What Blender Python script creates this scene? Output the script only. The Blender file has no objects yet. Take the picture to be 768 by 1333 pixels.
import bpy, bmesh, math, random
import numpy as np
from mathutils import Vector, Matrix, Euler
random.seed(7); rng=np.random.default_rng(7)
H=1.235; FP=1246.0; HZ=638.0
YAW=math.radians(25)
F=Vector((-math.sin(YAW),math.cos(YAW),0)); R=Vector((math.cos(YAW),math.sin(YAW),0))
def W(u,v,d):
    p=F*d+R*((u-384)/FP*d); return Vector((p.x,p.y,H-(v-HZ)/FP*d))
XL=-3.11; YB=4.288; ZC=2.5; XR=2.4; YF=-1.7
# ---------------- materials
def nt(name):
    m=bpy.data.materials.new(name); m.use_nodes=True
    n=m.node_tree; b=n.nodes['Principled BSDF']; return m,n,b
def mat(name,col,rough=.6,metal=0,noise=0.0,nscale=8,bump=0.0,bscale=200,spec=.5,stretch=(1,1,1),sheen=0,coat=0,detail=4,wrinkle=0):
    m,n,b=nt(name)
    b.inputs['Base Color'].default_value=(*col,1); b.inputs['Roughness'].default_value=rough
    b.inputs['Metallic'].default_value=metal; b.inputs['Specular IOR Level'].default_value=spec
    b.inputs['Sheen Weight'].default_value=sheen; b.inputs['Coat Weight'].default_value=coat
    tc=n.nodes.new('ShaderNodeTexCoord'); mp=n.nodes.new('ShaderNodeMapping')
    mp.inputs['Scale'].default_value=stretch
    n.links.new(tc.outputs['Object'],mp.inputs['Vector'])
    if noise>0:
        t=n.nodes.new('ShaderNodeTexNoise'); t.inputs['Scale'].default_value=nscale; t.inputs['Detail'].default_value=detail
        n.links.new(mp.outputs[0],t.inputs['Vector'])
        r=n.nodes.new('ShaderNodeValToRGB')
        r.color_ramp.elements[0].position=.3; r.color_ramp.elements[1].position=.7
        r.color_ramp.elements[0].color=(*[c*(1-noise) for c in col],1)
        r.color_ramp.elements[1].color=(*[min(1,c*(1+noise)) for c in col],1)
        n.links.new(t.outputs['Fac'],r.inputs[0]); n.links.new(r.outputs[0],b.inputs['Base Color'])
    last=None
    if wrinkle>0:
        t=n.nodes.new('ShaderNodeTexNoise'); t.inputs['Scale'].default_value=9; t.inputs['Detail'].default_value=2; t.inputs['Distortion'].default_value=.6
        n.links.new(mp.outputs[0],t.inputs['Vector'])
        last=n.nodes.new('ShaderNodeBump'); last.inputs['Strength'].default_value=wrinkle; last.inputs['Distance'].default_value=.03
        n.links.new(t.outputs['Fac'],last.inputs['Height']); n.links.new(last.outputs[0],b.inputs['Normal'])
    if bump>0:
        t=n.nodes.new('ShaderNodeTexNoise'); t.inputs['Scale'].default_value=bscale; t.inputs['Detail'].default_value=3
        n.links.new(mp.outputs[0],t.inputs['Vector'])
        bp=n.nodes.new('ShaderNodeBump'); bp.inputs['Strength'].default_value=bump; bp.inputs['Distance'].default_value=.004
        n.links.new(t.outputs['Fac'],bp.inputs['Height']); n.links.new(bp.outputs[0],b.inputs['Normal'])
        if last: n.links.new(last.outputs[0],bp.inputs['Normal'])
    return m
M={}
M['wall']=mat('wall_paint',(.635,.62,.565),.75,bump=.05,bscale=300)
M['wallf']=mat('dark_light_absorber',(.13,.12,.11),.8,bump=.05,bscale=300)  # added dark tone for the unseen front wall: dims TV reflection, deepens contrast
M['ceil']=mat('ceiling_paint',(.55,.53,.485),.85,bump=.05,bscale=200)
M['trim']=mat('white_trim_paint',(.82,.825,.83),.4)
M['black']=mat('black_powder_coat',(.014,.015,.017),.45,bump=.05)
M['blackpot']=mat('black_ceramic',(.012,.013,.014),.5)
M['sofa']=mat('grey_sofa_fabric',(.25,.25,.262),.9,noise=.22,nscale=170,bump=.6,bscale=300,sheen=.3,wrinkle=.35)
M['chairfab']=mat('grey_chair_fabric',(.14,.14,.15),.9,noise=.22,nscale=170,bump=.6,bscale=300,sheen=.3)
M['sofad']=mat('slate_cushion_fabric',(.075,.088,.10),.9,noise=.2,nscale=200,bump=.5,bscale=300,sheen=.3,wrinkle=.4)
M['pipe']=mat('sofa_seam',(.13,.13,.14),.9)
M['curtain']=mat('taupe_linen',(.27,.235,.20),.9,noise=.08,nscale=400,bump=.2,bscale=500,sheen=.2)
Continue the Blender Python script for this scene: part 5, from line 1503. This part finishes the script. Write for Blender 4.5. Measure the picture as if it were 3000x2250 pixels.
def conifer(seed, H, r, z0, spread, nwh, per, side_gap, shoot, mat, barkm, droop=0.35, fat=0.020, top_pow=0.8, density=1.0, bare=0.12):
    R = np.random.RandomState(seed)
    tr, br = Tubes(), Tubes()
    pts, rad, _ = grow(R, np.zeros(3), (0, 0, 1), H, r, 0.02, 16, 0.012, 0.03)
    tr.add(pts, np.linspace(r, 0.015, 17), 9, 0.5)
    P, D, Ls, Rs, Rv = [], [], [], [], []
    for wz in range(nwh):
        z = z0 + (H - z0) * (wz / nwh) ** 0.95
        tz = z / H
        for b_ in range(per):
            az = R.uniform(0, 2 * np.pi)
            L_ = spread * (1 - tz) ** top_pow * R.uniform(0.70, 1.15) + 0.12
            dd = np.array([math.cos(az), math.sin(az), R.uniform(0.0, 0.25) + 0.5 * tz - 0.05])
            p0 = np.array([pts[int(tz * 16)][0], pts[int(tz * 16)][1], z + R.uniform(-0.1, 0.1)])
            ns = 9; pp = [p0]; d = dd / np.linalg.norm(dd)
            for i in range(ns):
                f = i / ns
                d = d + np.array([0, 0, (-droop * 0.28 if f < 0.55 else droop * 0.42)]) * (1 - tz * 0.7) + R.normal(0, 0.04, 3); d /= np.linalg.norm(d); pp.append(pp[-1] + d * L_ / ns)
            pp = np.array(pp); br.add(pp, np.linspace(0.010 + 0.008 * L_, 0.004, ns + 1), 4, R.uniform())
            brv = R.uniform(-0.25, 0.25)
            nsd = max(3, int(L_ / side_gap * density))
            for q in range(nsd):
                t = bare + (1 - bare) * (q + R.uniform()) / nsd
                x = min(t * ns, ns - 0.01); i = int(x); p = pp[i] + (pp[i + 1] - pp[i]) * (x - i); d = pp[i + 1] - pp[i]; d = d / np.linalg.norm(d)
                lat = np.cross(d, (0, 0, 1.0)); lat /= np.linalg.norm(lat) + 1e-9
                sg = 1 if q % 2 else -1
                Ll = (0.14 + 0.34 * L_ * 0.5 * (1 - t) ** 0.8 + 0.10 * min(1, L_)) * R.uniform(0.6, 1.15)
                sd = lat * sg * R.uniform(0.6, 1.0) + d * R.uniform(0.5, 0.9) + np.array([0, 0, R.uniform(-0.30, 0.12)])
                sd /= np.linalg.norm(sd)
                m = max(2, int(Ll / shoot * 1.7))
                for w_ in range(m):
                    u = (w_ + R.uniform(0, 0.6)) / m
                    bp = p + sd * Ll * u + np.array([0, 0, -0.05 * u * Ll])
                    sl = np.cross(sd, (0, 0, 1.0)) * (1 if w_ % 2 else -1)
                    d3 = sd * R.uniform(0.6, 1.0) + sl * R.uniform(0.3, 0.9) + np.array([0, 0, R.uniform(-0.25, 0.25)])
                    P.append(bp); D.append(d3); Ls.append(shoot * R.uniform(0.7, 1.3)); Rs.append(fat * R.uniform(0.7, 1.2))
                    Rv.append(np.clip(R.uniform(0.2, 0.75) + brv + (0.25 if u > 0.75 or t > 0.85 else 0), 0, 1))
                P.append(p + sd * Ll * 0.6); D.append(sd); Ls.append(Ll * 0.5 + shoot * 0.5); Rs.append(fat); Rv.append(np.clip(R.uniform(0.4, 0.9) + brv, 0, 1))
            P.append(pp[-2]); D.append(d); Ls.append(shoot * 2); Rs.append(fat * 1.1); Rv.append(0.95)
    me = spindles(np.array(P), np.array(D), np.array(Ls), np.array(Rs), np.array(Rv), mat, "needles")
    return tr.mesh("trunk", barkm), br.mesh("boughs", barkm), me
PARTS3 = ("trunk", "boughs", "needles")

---

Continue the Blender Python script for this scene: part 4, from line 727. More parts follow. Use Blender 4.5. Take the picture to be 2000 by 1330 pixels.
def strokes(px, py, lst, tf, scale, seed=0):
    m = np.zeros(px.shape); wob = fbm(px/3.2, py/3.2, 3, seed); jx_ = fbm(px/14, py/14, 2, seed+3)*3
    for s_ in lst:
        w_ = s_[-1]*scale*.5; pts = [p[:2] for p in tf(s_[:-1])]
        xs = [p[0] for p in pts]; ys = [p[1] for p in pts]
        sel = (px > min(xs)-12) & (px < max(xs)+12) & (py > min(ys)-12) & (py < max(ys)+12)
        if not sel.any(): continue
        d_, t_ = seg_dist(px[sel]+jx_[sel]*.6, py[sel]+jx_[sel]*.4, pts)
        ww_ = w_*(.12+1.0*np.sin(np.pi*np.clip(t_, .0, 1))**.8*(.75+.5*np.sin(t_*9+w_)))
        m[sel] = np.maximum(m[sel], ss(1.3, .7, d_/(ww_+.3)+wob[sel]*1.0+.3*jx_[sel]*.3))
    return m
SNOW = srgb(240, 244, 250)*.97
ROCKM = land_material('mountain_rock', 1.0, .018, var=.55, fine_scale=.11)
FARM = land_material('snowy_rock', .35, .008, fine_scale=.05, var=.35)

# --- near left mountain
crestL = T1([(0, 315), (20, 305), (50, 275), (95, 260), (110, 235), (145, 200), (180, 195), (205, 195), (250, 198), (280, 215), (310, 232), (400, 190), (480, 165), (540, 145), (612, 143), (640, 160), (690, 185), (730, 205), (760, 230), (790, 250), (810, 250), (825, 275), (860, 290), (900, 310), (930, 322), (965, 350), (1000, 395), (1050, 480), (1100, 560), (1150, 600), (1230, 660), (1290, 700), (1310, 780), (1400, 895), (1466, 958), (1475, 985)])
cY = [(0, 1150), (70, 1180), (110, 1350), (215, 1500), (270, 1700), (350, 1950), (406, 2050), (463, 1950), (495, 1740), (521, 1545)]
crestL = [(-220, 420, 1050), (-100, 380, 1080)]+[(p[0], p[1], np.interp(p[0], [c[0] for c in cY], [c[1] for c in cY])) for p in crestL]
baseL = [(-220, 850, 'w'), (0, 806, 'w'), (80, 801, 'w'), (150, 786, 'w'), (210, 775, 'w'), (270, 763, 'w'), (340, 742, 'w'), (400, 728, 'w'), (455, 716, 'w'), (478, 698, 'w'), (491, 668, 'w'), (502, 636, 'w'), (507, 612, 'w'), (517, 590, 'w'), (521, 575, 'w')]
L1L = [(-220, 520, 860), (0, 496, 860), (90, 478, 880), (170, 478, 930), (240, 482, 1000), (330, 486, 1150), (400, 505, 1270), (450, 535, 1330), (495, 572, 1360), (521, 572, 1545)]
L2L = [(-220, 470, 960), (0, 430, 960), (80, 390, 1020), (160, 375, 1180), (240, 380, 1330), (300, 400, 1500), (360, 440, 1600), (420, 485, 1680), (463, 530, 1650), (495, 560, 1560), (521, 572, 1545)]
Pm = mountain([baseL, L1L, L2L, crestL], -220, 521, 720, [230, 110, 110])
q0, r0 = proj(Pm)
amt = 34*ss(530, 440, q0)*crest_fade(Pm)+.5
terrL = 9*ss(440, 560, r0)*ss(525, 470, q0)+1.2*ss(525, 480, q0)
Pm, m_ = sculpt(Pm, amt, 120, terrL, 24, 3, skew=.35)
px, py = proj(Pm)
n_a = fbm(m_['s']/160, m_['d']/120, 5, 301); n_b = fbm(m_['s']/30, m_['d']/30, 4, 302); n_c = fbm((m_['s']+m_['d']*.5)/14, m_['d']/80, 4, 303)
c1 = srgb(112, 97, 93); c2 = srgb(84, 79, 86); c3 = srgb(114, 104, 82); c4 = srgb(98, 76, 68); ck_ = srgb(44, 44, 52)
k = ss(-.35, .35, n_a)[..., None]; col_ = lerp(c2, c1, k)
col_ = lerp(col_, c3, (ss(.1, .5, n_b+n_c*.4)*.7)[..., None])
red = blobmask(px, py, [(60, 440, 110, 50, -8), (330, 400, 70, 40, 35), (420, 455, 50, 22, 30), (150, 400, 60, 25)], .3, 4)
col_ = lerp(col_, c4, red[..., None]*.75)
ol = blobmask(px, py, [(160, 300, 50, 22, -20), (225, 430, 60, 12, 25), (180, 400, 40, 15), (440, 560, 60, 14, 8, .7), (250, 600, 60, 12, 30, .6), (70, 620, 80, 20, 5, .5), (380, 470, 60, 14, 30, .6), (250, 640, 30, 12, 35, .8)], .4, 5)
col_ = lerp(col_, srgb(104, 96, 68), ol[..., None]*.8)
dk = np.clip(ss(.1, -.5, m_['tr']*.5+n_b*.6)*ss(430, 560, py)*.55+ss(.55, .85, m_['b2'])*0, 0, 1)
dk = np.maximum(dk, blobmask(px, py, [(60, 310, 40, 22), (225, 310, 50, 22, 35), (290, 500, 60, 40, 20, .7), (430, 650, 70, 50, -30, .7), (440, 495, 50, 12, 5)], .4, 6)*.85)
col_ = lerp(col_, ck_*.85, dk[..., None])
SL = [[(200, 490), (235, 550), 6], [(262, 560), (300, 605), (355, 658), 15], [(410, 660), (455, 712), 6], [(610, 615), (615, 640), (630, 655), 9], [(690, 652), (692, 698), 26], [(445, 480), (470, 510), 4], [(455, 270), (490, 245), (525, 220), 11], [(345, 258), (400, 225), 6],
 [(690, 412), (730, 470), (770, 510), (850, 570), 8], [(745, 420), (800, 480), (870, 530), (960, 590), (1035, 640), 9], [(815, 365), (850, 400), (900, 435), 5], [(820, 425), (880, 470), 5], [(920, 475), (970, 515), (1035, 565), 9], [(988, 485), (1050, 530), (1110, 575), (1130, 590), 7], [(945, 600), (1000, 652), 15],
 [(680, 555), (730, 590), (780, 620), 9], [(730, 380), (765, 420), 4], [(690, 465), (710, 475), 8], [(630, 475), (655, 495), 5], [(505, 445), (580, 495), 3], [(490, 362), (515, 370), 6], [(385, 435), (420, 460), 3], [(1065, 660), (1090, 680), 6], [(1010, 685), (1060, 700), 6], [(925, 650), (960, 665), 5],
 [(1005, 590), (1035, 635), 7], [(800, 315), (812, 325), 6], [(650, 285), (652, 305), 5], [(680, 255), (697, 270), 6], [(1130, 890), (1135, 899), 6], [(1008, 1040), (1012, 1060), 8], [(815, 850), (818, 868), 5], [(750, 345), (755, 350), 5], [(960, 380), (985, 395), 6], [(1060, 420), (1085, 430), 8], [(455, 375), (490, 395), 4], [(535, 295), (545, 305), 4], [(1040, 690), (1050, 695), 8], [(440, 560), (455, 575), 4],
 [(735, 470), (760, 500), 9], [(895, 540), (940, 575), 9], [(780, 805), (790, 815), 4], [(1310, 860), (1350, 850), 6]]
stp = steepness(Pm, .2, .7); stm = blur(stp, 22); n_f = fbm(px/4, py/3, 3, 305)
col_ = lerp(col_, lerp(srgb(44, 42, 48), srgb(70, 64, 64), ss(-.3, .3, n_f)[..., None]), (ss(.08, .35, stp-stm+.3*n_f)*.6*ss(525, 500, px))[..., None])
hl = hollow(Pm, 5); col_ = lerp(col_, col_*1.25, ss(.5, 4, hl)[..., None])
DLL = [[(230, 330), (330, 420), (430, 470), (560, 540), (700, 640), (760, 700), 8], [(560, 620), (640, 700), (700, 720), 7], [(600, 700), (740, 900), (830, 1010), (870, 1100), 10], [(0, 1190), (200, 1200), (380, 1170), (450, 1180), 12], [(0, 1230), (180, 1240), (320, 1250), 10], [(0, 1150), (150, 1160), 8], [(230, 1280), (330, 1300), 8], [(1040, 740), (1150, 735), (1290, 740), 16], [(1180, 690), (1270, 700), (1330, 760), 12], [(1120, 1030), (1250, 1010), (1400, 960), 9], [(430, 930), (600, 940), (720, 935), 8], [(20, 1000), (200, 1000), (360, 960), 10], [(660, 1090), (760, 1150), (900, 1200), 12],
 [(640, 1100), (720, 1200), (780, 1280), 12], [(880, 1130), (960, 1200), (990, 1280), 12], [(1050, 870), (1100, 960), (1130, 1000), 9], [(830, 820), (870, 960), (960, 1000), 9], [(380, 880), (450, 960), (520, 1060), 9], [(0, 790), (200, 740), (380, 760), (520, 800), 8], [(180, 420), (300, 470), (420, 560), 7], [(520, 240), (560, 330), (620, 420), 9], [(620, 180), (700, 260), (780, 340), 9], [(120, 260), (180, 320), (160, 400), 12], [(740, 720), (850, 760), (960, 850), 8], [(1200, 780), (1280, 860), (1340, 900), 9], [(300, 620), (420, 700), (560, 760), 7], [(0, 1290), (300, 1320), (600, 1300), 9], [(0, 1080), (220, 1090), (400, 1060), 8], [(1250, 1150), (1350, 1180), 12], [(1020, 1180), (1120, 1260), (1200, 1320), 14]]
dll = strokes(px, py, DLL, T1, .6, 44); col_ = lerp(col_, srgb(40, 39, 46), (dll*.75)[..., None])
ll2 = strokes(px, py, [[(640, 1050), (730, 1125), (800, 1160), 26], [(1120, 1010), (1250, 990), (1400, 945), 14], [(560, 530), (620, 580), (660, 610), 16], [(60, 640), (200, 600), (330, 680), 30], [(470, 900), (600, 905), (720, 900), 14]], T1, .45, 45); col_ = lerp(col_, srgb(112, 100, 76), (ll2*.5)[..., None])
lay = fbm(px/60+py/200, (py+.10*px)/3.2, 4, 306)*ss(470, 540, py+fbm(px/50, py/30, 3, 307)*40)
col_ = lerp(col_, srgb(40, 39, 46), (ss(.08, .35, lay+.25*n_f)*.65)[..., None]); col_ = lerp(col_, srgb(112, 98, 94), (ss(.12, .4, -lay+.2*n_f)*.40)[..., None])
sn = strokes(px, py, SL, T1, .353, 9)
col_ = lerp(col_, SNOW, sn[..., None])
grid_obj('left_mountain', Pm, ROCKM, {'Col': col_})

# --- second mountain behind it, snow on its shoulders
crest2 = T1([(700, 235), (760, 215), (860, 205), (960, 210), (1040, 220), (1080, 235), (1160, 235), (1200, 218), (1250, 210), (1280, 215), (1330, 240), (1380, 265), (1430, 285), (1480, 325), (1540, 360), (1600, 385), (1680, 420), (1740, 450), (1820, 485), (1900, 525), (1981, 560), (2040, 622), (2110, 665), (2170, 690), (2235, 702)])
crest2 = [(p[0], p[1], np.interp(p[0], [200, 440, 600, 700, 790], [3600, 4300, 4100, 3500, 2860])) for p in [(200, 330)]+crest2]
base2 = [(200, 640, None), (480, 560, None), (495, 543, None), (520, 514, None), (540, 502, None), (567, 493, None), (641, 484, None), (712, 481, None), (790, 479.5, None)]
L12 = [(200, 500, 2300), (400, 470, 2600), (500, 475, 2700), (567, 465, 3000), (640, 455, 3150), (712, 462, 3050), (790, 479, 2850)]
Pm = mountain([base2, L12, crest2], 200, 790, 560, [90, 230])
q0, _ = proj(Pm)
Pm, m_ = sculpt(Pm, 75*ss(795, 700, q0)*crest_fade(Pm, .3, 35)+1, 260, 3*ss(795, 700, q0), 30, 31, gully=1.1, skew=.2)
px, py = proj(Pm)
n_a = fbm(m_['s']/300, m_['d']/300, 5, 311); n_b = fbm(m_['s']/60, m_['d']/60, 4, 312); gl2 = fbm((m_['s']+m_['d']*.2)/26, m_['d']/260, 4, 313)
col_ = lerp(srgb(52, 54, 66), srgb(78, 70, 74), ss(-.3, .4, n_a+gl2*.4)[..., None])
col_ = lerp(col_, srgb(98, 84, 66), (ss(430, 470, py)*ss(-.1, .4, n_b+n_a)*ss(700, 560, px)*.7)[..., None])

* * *

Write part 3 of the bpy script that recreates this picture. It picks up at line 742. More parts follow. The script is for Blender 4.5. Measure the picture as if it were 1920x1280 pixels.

__TO BE DONE__:
Above is a listing; print exactly its lines from the one with "stp = steepness(Pm, .2, .7);" through the one with "500, px))[..., None])", and no other lines.

__SOLUTION FOR THIS PROBLEM__:
stp = steepness(Pm, .2, .7); stm = blur(stp, 22); n_f = fbm(px/4, py/3, 3, 305)
col_ = lerp(col_, lerp(srgb(44, 42, 48), srgb(70, 64, 64), ss(-.3, .3, n_f)[..., None]), (ss(.08, .35, stp-stm+.3*n_f)*.6*ss(525, 500, px))[..., None])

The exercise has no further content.